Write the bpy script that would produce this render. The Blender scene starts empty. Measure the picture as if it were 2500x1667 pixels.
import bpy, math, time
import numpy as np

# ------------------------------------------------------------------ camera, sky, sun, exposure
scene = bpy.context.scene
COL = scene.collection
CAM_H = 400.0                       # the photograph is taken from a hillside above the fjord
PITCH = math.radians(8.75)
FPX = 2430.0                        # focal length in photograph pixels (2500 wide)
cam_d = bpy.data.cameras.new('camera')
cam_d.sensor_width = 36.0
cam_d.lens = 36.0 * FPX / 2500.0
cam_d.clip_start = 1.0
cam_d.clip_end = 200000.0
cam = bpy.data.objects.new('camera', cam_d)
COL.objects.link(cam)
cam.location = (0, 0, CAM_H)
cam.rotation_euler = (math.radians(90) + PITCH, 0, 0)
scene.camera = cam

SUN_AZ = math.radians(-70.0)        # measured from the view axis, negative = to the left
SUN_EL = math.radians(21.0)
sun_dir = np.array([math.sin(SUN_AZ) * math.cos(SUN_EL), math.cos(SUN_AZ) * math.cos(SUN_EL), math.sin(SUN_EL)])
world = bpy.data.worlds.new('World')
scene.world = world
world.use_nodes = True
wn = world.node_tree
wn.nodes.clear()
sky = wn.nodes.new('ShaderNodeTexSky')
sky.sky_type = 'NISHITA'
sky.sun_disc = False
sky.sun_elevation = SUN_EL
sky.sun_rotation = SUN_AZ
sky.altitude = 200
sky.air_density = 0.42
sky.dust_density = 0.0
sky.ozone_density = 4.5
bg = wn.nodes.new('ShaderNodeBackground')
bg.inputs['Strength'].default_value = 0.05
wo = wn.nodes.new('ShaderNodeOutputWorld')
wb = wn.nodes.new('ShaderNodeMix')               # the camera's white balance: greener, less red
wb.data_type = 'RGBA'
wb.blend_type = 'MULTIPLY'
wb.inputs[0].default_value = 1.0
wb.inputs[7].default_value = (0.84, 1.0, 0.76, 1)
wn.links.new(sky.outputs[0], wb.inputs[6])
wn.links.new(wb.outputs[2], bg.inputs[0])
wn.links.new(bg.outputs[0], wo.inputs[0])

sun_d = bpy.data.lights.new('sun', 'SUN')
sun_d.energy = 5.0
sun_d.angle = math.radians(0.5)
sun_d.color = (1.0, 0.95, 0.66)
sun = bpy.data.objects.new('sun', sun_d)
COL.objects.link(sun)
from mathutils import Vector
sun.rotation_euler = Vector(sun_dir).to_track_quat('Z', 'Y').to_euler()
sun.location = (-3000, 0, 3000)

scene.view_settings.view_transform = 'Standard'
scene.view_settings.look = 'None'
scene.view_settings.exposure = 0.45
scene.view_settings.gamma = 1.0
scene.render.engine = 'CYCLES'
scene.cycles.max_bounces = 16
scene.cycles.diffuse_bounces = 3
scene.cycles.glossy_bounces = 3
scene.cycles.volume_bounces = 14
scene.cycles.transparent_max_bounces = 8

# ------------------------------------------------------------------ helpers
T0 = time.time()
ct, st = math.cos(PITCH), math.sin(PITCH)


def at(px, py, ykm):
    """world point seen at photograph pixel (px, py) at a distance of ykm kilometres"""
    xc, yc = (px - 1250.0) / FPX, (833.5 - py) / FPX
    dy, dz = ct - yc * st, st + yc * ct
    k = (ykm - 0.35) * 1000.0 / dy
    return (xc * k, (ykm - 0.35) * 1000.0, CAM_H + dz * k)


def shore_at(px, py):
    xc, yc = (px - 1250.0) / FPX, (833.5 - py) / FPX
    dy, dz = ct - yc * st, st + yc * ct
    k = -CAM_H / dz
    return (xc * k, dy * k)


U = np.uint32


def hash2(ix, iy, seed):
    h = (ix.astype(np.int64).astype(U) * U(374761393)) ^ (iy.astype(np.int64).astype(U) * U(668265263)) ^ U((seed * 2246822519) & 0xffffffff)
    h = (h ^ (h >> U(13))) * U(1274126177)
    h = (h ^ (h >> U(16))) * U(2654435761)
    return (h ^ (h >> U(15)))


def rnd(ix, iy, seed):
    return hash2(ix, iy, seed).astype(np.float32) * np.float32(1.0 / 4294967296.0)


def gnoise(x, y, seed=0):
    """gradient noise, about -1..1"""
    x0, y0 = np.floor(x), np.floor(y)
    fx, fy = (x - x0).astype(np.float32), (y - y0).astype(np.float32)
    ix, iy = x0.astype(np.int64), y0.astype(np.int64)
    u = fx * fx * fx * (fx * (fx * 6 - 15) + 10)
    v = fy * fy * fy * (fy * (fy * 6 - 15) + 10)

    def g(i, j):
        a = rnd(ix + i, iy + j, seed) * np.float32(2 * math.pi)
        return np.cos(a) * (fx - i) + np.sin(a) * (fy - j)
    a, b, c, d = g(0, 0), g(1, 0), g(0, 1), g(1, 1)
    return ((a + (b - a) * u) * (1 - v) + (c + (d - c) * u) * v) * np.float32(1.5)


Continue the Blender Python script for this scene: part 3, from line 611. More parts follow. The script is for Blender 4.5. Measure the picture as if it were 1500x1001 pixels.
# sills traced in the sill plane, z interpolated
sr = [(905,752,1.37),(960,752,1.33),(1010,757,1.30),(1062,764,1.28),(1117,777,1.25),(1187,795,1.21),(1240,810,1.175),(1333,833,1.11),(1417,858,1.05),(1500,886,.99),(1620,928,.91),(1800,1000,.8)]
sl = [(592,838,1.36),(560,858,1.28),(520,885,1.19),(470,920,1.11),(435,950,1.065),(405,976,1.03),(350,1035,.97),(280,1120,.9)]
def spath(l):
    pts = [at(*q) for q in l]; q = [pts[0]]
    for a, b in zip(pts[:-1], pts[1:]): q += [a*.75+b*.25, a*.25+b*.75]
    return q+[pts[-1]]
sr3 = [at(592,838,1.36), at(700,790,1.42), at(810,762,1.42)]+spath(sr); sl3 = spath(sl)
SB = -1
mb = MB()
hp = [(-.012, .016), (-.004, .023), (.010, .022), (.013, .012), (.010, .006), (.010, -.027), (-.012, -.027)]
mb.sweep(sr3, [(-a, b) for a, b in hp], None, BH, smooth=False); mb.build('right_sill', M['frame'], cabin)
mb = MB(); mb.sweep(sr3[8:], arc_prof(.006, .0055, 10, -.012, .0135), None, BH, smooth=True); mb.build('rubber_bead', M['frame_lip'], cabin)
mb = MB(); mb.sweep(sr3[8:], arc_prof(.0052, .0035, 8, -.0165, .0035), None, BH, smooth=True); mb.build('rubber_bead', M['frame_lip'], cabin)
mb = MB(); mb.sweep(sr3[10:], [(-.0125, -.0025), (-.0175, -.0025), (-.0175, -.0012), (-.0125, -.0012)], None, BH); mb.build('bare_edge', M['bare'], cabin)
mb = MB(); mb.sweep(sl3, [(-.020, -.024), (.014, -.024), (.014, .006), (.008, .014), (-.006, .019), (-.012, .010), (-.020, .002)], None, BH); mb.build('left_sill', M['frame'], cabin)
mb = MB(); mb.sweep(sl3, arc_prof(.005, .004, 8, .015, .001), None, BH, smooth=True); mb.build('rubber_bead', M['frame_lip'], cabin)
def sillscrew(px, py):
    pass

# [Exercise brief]
Please quote the records above exactly, without skipping a line.

# [Completed exercise]
Write the bpy script that would produce this render. The Blender scene starts empty. Measure the picture as if it were 2500x1667 pixels.
import bpy, math, time
import numpy as np

# ------------------------------------------------------------------ camera, sky, sun, exposure
scene = bpy.context.scene
COL = scene.collection
CAM_H = 400.0                       # the photograph is taken from a hillside above the fjord
PITCH = math.radians(8.75)
FPX = 2430.0                        # focal length in photograph pixels (2500 wide)
cam_d = bpy.data.cameras.new('camera')
cam_d.sensor_width = 36.0
cam_d.lens = 36.0 * FPX / 2500.0
cam_d.clip_start = 1.0
cam_d.clip_end = 200000.0
cam = bpy.data.objects.new('camera', cam_d)
COL.objects.link(cam)
cam.location = (0, 0, CAM_H)
cam.rotation_euler = (math.radians(90) + PITCH, 0, 0)
scene.camera = cam

SUN_AZ = math.radians(-70.0)        # measured from the view axis, negative = to the left
SUN_EL = math.radians(21.0)
sun_dir = np.array([math.sin(SUN_AZ) * math.cos(SUN_EL), math.cos(SUN_AZ) * math.cos(SUN_EL), math.sin(SUN_EL)])
world = bpy.data.worlds.new('World')
scene.world = world
world.use_nodes = True
wn = world.node_tree
wn.nodes.clear()
sky = wn.nodes.new('ShaderNodeTexSky')
sky.sky_type = 'NISHITA'
sky.sun_disc = False
sky.sun_elevation = SUN_EL
sky.sun_rotation = SUN_AZ
sky.altitude = 200
sky.air_density = 0.42
sky.dust_density = 0.0
sky.ozone_density = 4.5
bg = wn.nodes.new('ShaderNodeBackground')
bg.inputs['Strength'].default_value = 0.05
wo = wn.nodes.new('ShaderNodeOutputWorld')
wb = wn.nodes.new('ShaderNodeMix')               # the camera's white balance: greener, less red
wb.data_type = 'RGBA'
wb.blend_type = 'MULTIPLY'
wb.inputs[0].default_value = 1.0
wb.inputs[7].default_value = (0.84, 1.0, 0.76, 1)
wn.links.new(sky.outputs[0], wb.inputs[6])
wn.links.new(wb.outputs[2], bg.inputs[0])
wn.links.new(bg.outputs[0], wo.inputs[0])

sun_d = bpy.data.lights.new('sun', 'SUN')
sun_d.energy = 5.0
sun_d.angle = math.radians(0.5)
sun_d.color = (1.0, 0.95, 0.66)
sun = bpy.data.objects.new('sun', sun_d)
COL.objects.link(sun)
from mathutils import Vector
sun.rotation_euler = Vector(sun_dir).to_track_quat('Z', 'Y').to_euler()
sun.location = (-3000, 0, 3000)

scene.view_settings.view_transform = 'Standard'
scene.view_settings.look = 'None'
scene.view_settings.exposure = 0.45
scene.view_settings.gamma = 1.0
scene.render.engine = 'CYCLES'
scene.cycles.max_bounces = 16
scene.cycles.diffuse_bounces = 3
scene.cycles.glossy_bounces = 3
scene.cycles.volume_bounces = 14
scene.cycles.transparent_max_bounces = 8

# ------------------------------------------------------------------ helpers
T0 = time.time()
ct, st = math.cos(PITCH), math.sin(PITCH)


def at(px, py, ykm):
    """world point seen at photograph pixel (px, py) at a distance of ykm kilometres"""
    xc, yc = (px - 1250.0) / FPX, (833.5 - py) / FPX
    dy, dz = ct - yc * st, st + yc * ct
    k = (ykm - 0.35) * 1000.0 / dy
    return (xc * k, (ykm - 0.35) * 1000.0, CAM_H + dz * k)


def shore_at(px, py):
    xc, yc = (px - 1250.0) / FPX, (833.5 - py) / FPX
    dy, dz = ct - yc * st, st + yc * ct
    k = -CAM_H / dz
    return (xc * k, dy * k)


U = np.uint32


def hash2(ix, iy, seed):
    h = (ix.astype(np.int64).astype(U) * U(374761393)) ^ (iy.astype(np.int64).astype(U) * U(668265263)) ^ U((seed * 2246822519) & 0xffffffff)
    h = (h ^ (h >> U(13))) * U(1274126177)
    h = (h ^ (h >> U(16))) * U(2654435761)
    return (h ^ (h >> U(15)))


def rnd(ix, iy, seed):
    return hash2(ix, iy, seed).astype(np.float32) * np.float32(1.0 / 4294967296.0)


def gnoise(x, y, seed=0):
    """gradient noise, about -1..1"""
    x0, y0 = np.floor(x), np.floor(y)
    fx, fy = (x - x0).astype(np.float32), (y - y0).astype(np.float32)
    ix, iy = x0.astype(np.int64), y0.astype(np.int64)
    u = fx * fx * fx * (fx * (fx * 6 - 15) + 10)
    v = fy * fy * fy * (fy * (fy * 6 - 15) + 10)

    def g(i, j):
        a = rnd(ix + i, iy + j, seed) * np.float32(2 * math.pi)
        return np.cos(a) * (fx - i) + np.sin(a) * (fy - j)
    a, b, c, d = g(0, 0), g(1, 0), g(0, 1), g(1, 1)
    return ((a + (b - a) * u) * (1 - v) + (c + (d - c) * u) * v) * np.float32(1.5)


Continue the Blender Python script for this scene: part 3, from line 611. More parts follow. The script is for Blender 4.5. Measure the picture as if it were 1500x1001 pixels.
# sills traced in the sill plane, z interpolated
sr = [(905,752,1.37),(960,752,1.33),(1010,757,1.30),(1062,764,1.28),(1117,777,1.25),(1187,795,1.21),(1240,810,1.175),(1333,833,1.11),(1417,858,1.05),(1500,886,.99),(1620,928,.91),(1800,1000,.8)]
sl = [(592,838,1.36),(560,858,1.28),(520,885,1.19),(470,920,1.11),(435,950,1.065),(405,976,1.03),(350,1035,.97),(280,1120,.9)]
def spath(l):
    pts = [at(*q) for q in l]; q = [pts[0]]
    for a, b in zip(pts[:-1], pts[1:]): q += [a*.75+b*.25, a*.25+b*.75]
    return q+[pts[-1]]
sr3 = [at(592,838,1.36), at(700,790,1.42), at(810,762,1.42)]+spath(sr); sl3 = spath(sl)
SB = -1
mb = MB()
hp = [(-.012, .016), (-.004, .023), (.010, .022), (.013, .012), (.010, .006), (.010, -.027), (-.012, -.027)]
mb.sweep(sr3, [(-a, b) for a, b in hp], None, BH, smooth=False); mb.build('right_sill', M['frame'], cabin)
mb = MB(); mb.sweep(sr3[8:], arc_prof(.006, .0055, 10, -.012, .0135), None, BH, smooth=True); mb.build('rubber_bead', M['frame_lip'], cabin)
mb = MB(); mb.sweep(sr3[8:], arc_prof(.0052, .0035, 8, -.0165, .0035), None, BH, smooth=True); mb.build('rubber_bead', M['frame_lip'], cabin)
mb = MB(); mb.sweep(sr3[10:], [(-.0125, -.0025), (-.0175, -.0025), (-.0175, -.0012), (-.0125, -.0012)], None, BH); mb.build('bare_edge', M['bare'], cabin)
mb = MB(); mb.sweep(sl3, [(-.020, -.024), (.014, -.024), (.014, .006), (.008, .014), (-.006, .019), (-.012, .010), (-.020, .002)], None, BH); mb.build('left_sill', M['frame'], cabin)
mb = MB(); mb.sweep(sl3, arc_prof(.005, .004, 8, .015, .001), None, BH, smooth=True); mb.build('rubber_bead', M['frame_lip'], cabin)
def sillscrew(px, py):
    pass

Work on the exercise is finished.